>> Start EXCERPTED RECORDS

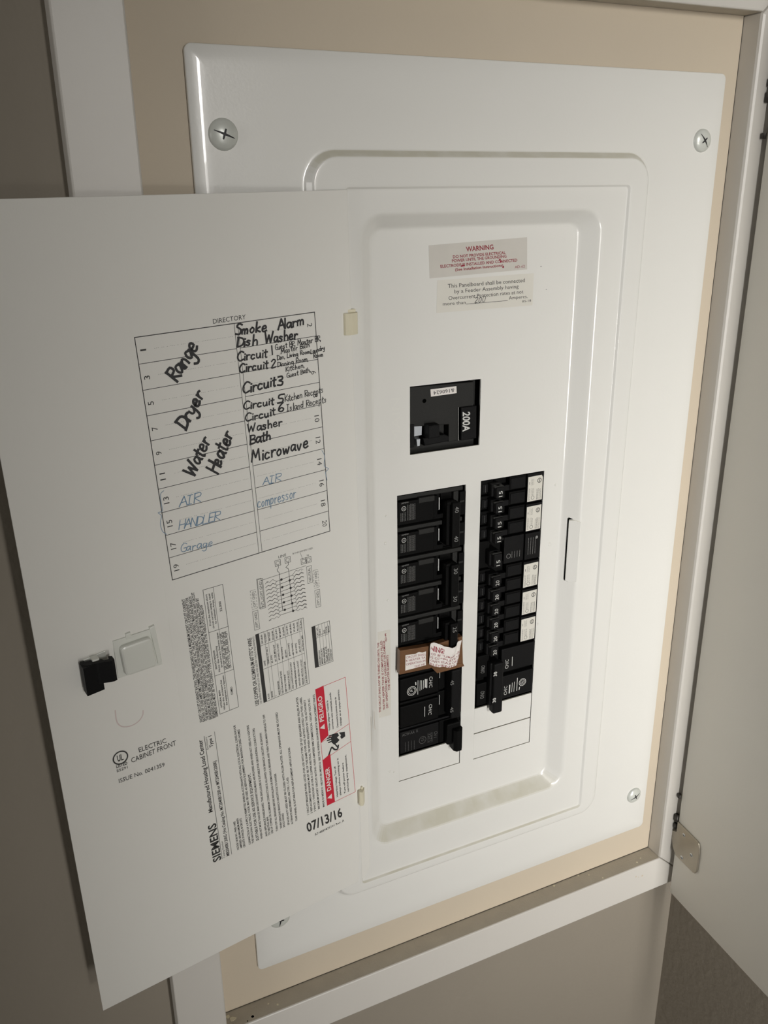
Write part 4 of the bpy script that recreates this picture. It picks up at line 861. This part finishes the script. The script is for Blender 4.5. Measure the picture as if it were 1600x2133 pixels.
b.build('torn_print', 'red', ts)
# crumpled right sticker: wavy sheet over the handle
gx = 14; gz = 8; b = MB(); gp = {}
top = [(158.39,270.70), (161.85,270.72), (166.65,268.47), (171.07,265.22), (177.27,263.26), (180.79,264.81), (182.97,266.90), (186.07,267.90)]; bot = [(157.66,252.20), (161.61,249.65), (166.47,247.29), (169.54,248.27), (174.90,245.78), (179.81,245.63), (182.04,246.40), (183.82,247.28)]
def il(L_, s):
    s = s*(len(L_)-1); i = min(int(s), len(L_)-2); f = s-i; return (L_[i][0]*(1-f)+L_[i+1][0]*f, L_[i][1]*(1-f)+L_[i+1][1]*f)
def crump(s, tt, n=0.0):
    a_ = il(top, s); e_ = il(bot, s); x = a_[0]*(1-tt)+e_[0]*tt; z = a_[1]*(1-tt)+e_[1]*tt
    y = -2.6-2.2*math.exp(-((s-.62)/.25)**2)+.7*math.sin(s*17+tt*3)+.4*math.sin(tt*9+s*5)
    return (x, y-n, z)
b.add([crump(i/gx, j/gz) for j in range(gz+1) for i in range(gx+1)], [[j*(gx+1)+i, j*(gx+1)+i+1, (j+1)*(gx+1)+i+1, (j+1)*(gx+1)+i] for j in range(gz) for i in range(gx)], smooth=True)
b.add([crump(i/gx, j/gz, -.25) for j in range(gz+1) for i in range(gx+1)], [[j*(gx+1)+i, j*(gx+1)+i+1, (j+1)*(gx+1)+i+1, (j+1)*(gx+1)+i] for j in range(gz) for i in range(gx)], smooth=True)
ts = b.build('torn_sticker', 'paper', t, label='crumpled torn sticker piece draped over the handle'); b = MB()
text(b, "NING!", (.03, .36), (.42, .36), 0, lambda u, v, n=0: crump(u, v, n), .12, up=(.03, .14), bold=True, res=2)
for k, tx in enumerate(("OT BE TURNED ON", "IS COMPLETELY FI", "OVERHEAT OR DA", "ELEMENTS. RS")):
    text(b, tx, (.03, .53+.155*k), (.97, .53+.155*k), 0, lambda u, v, n=0: crump(u, v, n), .12, up=(.03, .43+.155*k), m=1)
b.build('torn_print', ['dkred', 'red'], ts)
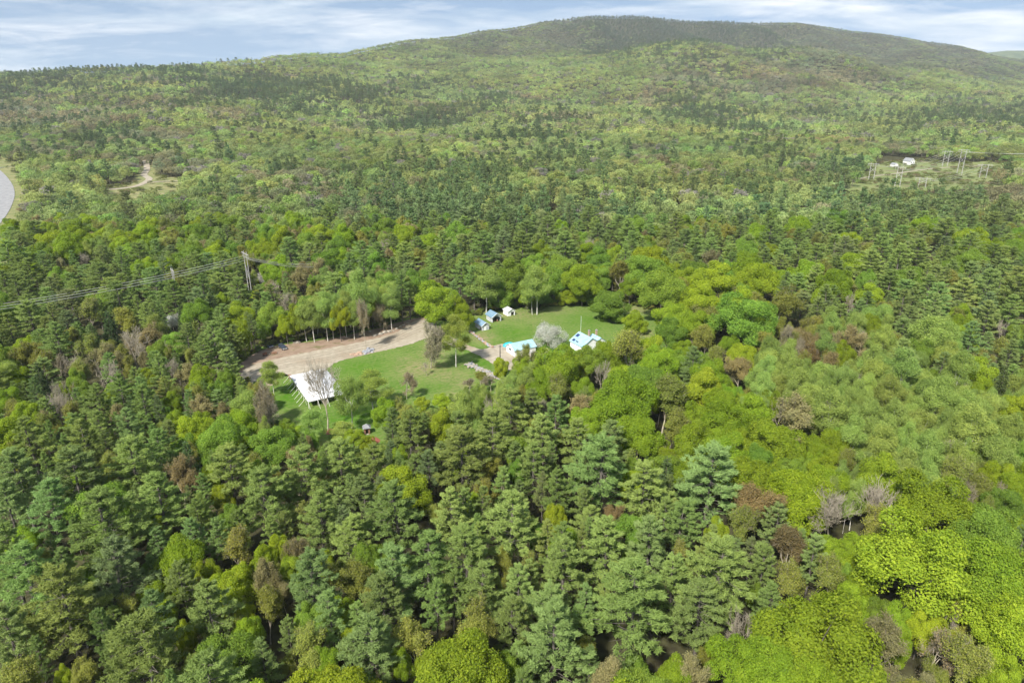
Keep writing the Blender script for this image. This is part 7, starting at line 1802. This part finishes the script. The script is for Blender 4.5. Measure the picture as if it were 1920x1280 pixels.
# small hut near the red mulch bed
hu = empty('garden_hut', (-44.2, 188.3, 0), R(15))
for (c, dm, nm) in (((0, .85, 1.05), (1.7, .1, 2.1), 'back_wall'), ((-.85, 0, 1.05), (.1, 1.58, 2.1), 'side_wall'), ((.85, 0, 1.05), (.1, 1.58, 2.1), 'side_wall'), ((-.62, -.85, 1.05), (.5, .1, 2.1), 'front_wall'), ((.62, -.85, 1.05), (.5, .1, 2.1), 'front_wall'), ((0, -.85, 1.9), (.74, .1, .4), 'lintel')):
    MB().box(c, dm).build(nm, 'wood', hu)
for k in range(4):
    a, b_ = k * math.pi / 2 + math.pi / 4, (k + 1) * math.pi / 2 + math.pi / 4
    P = [(1.75 * math.cos(a), 1.75 * math.sin(a), 2.05), (1.75 * math.cos(b_), 1.75 * math.sin(b_), 2.05), (0, 0, 3.2)]
    MB().slab(P, .07).build('roof', 'shingle', hu)
MB().box((0, -.9, .04), (1.0, .7, .08)).build('doorstep', 'rock', hu)
tag(hu, 'small brown wooden hut with grey pyramid roof by the red mulch', 'hut')

for (nm, x, y, rx, ry, lab) in (('mulch_bed', -41.4, 183.4, 2.0, 2.2, 'oval bed of red mulch beside the small brown hut'), ('mulch_bed', -55.6, 189.3, 2.3, 1.9, 'ring of red mulch round the foot of the tall bare tree')):
    b = MB()
    n = 20
    b.v.append((0, 0, .34))
    for q, z in ((.5, .28), (1, .02)):
        for i in range(n):
            a = 2 * math.pi * i / n
            k = 1 + .08 * math.sin(3 * a + x)
            b.v.append((rx * q * k * math.cos(a), ry * q * k * math.sin(a), z))
    for i in range(n):
        j = (i + 1) % n
        b.f += [(0, 1 + i, 1 + j), (1 + i, 1 + n + i, 1 + n + j, 1 + j)]
    ob = b.build(nm, 'mulch', smooth=True)
    ob.location = (x, y, 0)
    tag(ob, lab, 'mulch bed')


# ------------------------------------------------------------------ stones
def stone_mesh(seed, name='stone'):
    r = np.random.default_rng(seed)
    bm = bmesh.new()
    bmesh.ops.create_icosphere(bm, subdivisions=2, radius=1)
    for v in bm.verts:
        k = 1 + .22 * math.sin(3 * v.co.x + seed) + .15 * math.sin(4 * v.co.y - seed * 2) + r.uniform(-.08, .08)
        v.co *= k
        v.co.z = max(v.co.z * .75, -.35)
    me = bpy.data.meshes.new(name)
    bm.to_mesh(me)
    bm.free()
    return me


STONES = {}
for mt in ('rock', 'rock_grey', 'rock_brown'):
    STONES[mt] = []
    for s_ in range(4):
        me = stone_mesh(s_ + 1)
        me.materials.append(M[mt])
        STONES[mt].append(me)


def boulder(x, y, sx, sy, sz, mt, label, group):
    o = bpy.data.objects.new('boulder', random.choice(STONES[mt]))
    o.location = (x, y, sz * .25)
    o.rotation_euler = (0, 0, random.uniform(0, 6.28))
    o.scale = (sx, sy, sz)
    link(o)
    tag(o, label, 'boulder', group)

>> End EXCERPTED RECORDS

Copy the records above exactly, from the first line through the line containing "b.build('torn_print', ['dkred', 'red'], ts)", and leave out the pictures.

▸ PROBLEM SOLUTION
Write part 4 of the bpy script that recreates this picture. It picks up at line 861. This part finishes the script. The script is for Blender 4.5. Measure the picture as if it were 1600x2133 pixels.
b.build('torn_print', 'red', ts)
# crumpled right sticker: wavy sheet over the handle
gx = 14; gz = 8; b = MB(); gp = {}
top = [(158.39,270.70), (161.85,270.72), (166.65,268.47), (171.07,265.22), (177.27,263.26), (180.79,264.81), (182.97,266.90), (186.07,267.90)]; bot = [(157.66,252.20), (161.61,249.65), (166.47,247.29), (169.54,248.27), (174.90,245.78), (179.81,245.63), (182.04,246.40), (183.82,247.28)]
def il(L_, s):
    s = s*(len(L_)-1); i = min(int(s), len(L_)-2); f = s-i; return (L_[i][0]*(1-f)+L_[i+1][0]*f, L_[i][1]*(1-f)+L_[i+1][1]*f)
def crump(s, tt, n=0.0):
    a_ = il(top, s); e_ = il(bot, s); x = a_[0]*(1-tt)+e_[0]*tt; z = a_[1]*(1-tt)+e_[1]*tt
    y = -2.6-2.2*math.exp(-((s-.62)/.25)**2)+.7*math.sin(s*17+tt*3)+.4*math.sin(tt*9+s*5)
    return (x, y-n, z)
b.add([crump(i/gx, j/gz) for j in range(gz+1) for i in range(gx+1)], [[j*(gx+1)+i, j*(gx+1)+i+1, (j+1)*(gx+1)+i+1, (j+1)*(gx+1)+i] for j in range(gz) for i in range(gx)], smooth=True)
b.add([crump(i/gx, j/gz, -.25) for j in range(gz+1) for i in range(gx+1)], [[j*(gx+1)+i, j*(gx+1)+i+1, (j+1)*(gx+1)+i+1, (j+1)*(gx+1)+i] for j in range(gz) for i in range(gx)], smooth=True)
ts = b.build('torn_sticker', 'paper', t, label='crumpled torn sticker piece draped over the handle'); b = MB()
text(b, "NING!", (.03, .36), (.42, .36), 0, lambda u, v, n=0: crump(u, v, n), .12, up=(.03, .14), bold=True, res=2)
for k, tx in enumerate(("OT BE TURNED ON", "IS COMPLETELY FI", "OVERHEAT OR DA", "ELEMENTS. RS")):
    text(b, tx, (.03, .53+.155*k), (.97, .53+.155*k), 0, lambda u, v, n=0: crump(u, v, n), .12, up=(.03, .43+.155*k), m=1)
b.build('torn_print', ['dkred', 'red'], ts)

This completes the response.